Well it flies, it was the single most terrifying 4 minutes of my 47 year rc flying history! I ended up tearing the main gear out of the wing but it was only the 1/4" plywood mount plates that let go, and of course a bit of sheeting around the gear mount.
My wife was suppose to film the event but she blew that so I have zero pictures of the thing, sorry.
What happened was the load on the canard was way more than what I figured it was going to be, every time I banked the plane to turn of course the G's of the turn increase the flight loads on all the surfaces. When I would bank the plane the nose would start to dip down just as you would expect, but the kicker was when I went to put in some up elevator I ended up using full up with full up trim and the nose would ever so slowly come back up.
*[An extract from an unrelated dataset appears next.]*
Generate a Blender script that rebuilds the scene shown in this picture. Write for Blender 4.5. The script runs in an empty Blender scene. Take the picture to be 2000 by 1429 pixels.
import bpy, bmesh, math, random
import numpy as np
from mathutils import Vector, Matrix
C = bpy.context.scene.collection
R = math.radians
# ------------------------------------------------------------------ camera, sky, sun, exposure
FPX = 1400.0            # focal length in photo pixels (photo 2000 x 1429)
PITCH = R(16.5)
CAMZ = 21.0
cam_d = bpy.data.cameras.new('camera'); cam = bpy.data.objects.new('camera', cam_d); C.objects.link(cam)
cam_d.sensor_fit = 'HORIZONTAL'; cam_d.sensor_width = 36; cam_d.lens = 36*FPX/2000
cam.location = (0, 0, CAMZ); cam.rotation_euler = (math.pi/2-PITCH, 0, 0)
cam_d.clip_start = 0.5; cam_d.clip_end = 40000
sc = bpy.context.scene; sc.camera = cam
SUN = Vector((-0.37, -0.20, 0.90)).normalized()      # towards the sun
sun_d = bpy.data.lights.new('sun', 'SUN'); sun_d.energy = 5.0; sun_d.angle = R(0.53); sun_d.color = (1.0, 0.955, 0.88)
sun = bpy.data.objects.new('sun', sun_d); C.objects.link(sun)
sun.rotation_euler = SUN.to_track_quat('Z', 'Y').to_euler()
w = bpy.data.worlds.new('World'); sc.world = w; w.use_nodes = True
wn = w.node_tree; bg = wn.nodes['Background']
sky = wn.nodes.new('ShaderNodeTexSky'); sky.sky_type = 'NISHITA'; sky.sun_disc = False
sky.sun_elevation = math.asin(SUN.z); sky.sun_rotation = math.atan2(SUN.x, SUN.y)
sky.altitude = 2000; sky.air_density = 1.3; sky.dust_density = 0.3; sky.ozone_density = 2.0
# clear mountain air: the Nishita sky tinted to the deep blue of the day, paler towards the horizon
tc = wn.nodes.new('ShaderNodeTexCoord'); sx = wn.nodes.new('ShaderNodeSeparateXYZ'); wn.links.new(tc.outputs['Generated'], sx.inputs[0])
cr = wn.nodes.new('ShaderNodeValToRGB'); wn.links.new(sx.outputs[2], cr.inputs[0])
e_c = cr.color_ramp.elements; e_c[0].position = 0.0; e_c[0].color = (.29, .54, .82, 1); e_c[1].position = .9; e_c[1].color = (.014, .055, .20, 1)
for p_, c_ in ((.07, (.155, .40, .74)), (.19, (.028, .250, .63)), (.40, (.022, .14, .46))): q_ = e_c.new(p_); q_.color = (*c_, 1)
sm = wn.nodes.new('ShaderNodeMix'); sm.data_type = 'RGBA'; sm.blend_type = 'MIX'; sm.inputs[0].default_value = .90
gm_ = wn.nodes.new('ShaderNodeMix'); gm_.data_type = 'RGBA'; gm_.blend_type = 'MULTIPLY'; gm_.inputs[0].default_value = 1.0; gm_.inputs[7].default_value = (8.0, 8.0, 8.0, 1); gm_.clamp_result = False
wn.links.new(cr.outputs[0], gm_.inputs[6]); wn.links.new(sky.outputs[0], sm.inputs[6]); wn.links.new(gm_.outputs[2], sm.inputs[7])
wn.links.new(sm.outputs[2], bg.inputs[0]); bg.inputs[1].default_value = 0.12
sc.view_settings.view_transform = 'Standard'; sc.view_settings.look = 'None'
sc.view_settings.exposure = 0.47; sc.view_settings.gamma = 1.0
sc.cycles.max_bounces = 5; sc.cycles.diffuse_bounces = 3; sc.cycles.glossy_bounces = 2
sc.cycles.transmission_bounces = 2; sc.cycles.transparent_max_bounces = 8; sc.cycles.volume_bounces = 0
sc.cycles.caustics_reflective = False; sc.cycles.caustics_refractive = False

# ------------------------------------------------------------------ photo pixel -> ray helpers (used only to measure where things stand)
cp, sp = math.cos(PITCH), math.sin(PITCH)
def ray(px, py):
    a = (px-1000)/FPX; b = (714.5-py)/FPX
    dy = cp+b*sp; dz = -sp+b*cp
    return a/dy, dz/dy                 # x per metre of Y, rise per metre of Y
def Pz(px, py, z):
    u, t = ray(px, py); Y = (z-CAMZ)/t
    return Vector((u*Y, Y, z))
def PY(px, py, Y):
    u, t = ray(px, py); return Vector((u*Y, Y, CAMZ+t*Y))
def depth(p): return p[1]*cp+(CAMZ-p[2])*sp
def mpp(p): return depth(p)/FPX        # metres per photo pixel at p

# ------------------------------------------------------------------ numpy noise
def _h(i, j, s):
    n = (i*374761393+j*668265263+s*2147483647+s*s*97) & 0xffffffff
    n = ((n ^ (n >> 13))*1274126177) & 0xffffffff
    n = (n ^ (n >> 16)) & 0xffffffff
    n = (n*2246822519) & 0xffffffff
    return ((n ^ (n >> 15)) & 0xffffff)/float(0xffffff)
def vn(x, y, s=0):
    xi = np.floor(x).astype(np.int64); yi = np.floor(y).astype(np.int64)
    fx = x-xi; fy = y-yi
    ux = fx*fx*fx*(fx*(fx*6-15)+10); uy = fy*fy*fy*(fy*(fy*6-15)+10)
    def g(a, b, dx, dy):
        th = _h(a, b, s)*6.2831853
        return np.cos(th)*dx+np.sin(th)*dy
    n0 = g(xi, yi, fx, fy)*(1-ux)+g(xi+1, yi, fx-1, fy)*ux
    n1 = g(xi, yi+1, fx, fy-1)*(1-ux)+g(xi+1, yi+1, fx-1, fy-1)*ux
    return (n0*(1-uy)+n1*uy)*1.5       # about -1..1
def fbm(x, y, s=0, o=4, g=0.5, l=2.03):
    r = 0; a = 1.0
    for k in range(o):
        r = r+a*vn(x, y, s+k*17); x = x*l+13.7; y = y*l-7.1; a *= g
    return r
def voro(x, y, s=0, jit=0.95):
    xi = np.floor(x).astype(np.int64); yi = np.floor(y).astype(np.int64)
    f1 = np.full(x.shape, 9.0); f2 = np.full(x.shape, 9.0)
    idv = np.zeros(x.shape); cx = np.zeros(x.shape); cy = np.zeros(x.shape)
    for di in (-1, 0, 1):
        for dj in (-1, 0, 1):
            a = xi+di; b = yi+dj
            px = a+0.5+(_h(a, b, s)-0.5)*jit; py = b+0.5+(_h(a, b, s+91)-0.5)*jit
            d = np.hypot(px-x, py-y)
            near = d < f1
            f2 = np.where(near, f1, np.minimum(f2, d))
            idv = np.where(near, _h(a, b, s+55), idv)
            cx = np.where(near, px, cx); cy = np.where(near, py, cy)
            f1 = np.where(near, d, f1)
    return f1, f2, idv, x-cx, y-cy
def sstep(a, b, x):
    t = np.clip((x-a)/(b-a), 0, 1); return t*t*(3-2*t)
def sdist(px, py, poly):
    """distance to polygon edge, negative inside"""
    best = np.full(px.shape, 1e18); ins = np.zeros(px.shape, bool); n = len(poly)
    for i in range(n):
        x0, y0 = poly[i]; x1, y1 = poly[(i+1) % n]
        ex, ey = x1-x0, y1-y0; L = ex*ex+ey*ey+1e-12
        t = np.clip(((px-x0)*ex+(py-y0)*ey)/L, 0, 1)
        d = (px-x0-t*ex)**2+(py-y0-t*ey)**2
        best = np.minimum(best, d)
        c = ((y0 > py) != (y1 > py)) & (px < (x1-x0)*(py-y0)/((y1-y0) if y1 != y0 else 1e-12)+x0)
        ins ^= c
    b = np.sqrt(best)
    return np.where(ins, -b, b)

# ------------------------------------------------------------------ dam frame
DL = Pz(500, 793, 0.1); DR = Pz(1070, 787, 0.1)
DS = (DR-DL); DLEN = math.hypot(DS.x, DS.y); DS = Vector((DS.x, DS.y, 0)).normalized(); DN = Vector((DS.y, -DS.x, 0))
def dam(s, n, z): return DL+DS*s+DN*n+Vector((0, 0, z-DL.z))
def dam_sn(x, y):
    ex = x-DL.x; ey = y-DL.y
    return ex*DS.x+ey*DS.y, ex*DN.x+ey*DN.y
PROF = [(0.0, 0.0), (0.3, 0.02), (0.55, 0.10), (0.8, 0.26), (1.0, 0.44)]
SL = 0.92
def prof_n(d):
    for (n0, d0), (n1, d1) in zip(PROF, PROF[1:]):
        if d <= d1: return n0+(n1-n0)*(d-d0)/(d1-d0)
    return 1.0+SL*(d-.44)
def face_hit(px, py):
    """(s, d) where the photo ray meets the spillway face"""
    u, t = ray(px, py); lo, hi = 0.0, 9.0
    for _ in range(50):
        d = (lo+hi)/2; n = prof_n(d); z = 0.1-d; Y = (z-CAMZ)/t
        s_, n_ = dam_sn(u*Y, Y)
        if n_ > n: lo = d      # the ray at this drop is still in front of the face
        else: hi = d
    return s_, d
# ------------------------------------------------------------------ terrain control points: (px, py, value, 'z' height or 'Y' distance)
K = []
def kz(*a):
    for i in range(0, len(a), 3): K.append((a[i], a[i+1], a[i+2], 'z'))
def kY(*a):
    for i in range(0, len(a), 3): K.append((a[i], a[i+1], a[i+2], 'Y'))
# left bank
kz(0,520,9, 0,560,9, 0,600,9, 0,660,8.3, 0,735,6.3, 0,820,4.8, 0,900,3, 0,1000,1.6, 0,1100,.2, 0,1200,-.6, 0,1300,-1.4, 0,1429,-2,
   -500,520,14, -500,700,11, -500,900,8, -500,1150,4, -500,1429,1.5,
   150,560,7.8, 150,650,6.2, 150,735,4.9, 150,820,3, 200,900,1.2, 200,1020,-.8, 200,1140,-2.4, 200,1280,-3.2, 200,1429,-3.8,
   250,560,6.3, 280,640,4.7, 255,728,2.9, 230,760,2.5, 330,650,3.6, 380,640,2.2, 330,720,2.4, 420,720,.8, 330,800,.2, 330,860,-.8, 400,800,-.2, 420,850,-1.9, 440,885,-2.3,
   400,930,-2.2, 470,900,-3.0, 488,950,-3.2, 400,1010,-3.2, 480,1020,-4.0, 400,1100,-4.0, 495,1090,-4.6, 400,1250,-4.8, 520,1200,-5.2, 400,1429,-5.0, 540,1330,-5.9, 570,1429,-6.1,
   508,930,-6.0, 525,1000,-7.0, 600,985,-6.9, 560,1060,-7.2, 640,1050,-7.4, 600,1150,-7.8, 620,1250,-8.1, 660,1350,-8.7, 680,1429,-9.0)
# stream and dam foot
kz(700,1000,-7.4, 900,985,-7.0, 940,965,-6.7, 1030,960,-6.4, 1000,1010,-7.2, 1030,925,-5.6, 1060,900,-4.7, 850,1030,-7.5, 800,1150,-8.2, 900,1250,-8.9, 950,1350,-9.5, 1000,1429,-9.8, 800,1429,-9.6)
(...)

The only way I was finally able to fly an approach was by flying a huge circle with a very shallow bank angle. I almost plowed the crops several times trying to fly a normal race-track pattern.
After 4 minutes in the air I finally got an approach that I thought would work, then I ran out of elevator on landing and smacked it on the grass. It will live to fly another day and this time I'll get a good camera person!
The problem is that the entire servo mount is flexing when the servo tries to move the canard. I am able to duplicate the issue by holding full up on the TX, then taking my hands and applying force to the canard like in flight. I can make the trailing edge of the canard go up almost an inch and watch the entire plywood bulkheads and servo mount flex! The servo was moving, it was just not moving the canard but instead flexing the internal mount! Just bad engineering on my part. The good news is that I can go in and stiffen the whole thing up really easy and then we'll give it another go.